> Max:
> >The real throwback here is not Tomasky/Shachtman, but Louis et
al. to the
Trots who opposed U.S. entry into WWII, or to the CP-USA when it
condemned
all trade unions but the ones it organized itself. >

> I probably should have let this ignorant garbage go unanswered,
but just to clarify the real position of Trotskyism on WWII for
those interested in the truth. . . . >

> The Trotskyists were imprisoned under the Smith Act not for
"opposing"
WWII, but for exposing the imperialist motives of the
ruling-class as
indicated in point one above. . . . "

As often we have taken a detour, this time into the Smith Act.
Bottom line is, did the SWP encourage workers to serve in the
armed forces to fight the Axis, or not?  If not, as I've said
before, that was a honorable position but debatable, especially
with the benefit of hindsight.

Later in the post, after bloviating about "freedom of speech"
(another of the lost M-L virtues, yuk yuk) and vampirism, we get:

> Ironically, during WWII CPUSA leaders took the same stance as
Max does today. They identified the interests of the workers with
the war aims of the
superrich. >

This was slander then and it is now, though I would criticize
what I understand to have been the CP's support for repression of
left critics of the war by the U.S. govt.  This bit them on the
ass later.

Then we get an apologia for Japanese militarism/imperialism,
which I submit was *worse* than the U.S., tho the comparison of
the US-UK with the Nazis is much more stark:

> US soldiers died by the tens of thousands in the Pacific
theater to make the region safe for rubber, oil, banking,
construction, railroad and shipping companies. We resented
another vulture--Japan--picking at the flesh of China, the
Philippines, and other of our post-1898 conquests. >

Finally we get close to the point:

> Furthermore, the SWP advocated a revolutionary armed struggle
against
Hitler modeled on the Spanish Civil War popular militias.

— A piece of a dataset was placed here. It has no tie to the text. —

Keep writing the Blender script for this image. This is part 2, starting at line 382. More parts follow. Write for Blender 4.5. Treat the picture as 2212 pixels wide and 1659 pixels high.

They
argued that
armies under ruling-class leadership with their officer corps
would not be
as effective as those under working-class control. >

Sounds like refusal to serve to me.  As a confirmed
induction-dodger (I was drafted but classified 1-Y), I would not
criticize the refusal on moral grounds.  I would, with the
benefit of hindsight, say it was the wrong decision.  Louis has
the benefit of hindsight too, but seems to make little use of it.

The idea of workers' militias as a substitute for the Allied
Expeditionary Forces is an agreeable fantasy, nothing more.